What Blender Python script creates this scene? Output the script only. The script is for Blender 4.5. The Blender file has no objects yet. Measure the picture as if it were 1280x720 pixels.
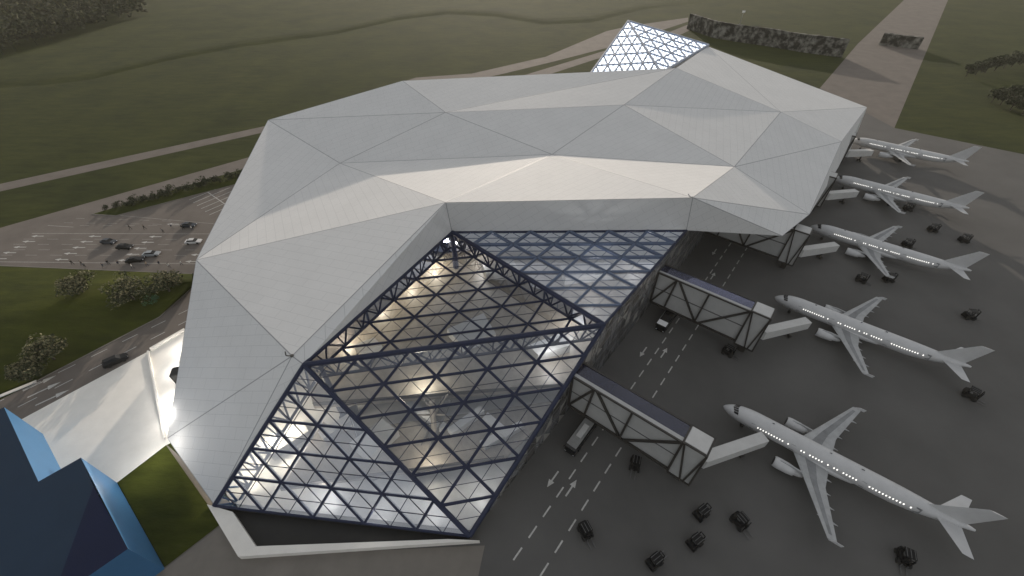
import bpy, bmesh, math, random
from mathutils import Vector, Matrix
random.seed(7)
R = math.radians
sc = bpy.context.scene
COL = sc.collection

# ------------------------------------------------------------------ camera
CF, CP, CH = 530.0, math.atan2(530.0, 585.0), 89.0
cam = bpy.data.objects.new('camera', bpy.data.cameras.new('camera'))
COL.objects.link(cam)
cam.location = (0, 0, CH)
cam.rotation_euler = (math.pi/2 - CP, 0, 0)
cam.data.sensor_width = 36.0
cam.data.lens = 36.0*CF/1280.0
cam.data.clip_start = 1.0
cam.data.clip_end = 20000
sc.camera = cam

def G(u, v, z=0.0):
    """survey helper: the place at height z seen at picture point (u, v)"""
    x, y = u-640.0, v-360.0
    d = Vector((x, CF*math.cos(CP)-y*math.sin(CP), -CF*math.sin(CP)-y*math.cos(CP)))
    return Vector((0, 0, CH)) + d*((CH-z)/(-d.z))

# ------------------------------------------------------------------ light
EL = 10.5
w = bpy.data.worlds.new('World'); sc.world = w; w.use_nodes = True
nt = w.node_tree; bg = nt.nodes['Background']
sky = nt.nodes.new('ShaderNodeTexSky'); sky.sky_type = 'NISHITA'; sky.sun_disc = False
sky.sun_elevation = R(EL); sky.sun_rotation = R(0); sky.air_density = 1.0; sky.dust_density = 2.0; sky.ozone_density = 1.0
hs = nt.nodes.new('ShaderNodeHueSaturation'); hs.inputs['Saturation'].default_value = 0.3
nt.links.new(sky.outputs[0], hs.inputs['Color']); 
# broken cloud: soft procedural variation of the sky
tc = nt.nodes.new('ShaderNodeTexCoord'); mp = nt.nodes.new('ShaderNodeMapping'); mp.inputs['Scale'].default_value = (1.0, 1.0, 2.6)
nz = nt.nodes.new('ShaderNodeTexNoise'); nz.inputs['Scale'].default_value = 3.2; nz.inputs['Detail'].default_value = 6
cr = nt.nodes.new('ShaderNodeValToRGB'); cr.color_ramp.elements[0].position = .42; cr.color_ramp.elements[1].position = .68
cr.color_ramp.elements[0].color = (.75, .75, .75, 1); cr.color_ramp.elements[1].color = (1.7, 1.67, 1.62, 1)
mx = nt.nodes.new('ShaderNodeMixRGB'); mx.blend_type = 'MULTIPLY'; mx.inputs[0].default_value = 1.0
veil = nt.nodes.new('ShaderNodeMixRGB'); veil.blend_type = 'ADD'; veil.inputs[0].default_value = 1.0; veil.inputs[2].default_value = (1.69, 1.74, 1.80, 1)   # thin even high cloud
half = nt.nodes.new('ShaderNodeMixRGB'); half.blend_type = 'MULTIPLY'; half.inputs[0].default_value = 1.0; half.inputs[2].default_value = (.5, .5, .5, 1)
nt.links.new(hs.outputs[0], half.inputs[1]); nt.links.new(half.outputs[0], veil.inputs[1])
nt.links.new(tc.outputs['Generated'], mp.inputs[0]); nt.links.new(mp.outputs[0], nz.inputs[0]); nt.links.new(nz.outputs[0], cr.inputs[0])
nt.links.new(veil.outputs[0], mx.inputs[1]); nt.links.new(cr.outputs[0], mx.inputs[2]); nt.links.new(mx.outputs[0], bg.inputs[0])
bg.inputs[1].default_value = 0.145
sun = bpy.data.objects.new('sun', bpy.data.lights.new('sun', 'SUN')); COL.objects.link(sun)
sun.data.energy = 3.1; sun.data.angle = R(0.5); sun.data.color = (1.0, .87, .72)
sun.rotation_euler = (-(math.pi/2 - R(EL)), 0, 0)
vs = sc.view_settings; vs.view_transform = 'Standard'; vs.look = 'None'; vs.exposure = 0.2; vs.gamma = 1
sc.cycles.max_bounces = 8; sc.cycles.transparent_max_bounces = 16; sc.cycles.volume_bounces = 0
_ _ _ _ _
:: PROBLEM TO SOLVE ::
Collect the lines that hold "scene".

:: THE OUTPUT ::
What Blender Python script creates this scene? Output the script only. The script is for Blender 4.5. The Blender file has no objects yet. Measure the picture as if it were 1280x720 pixels.
sc = bpy.context.scene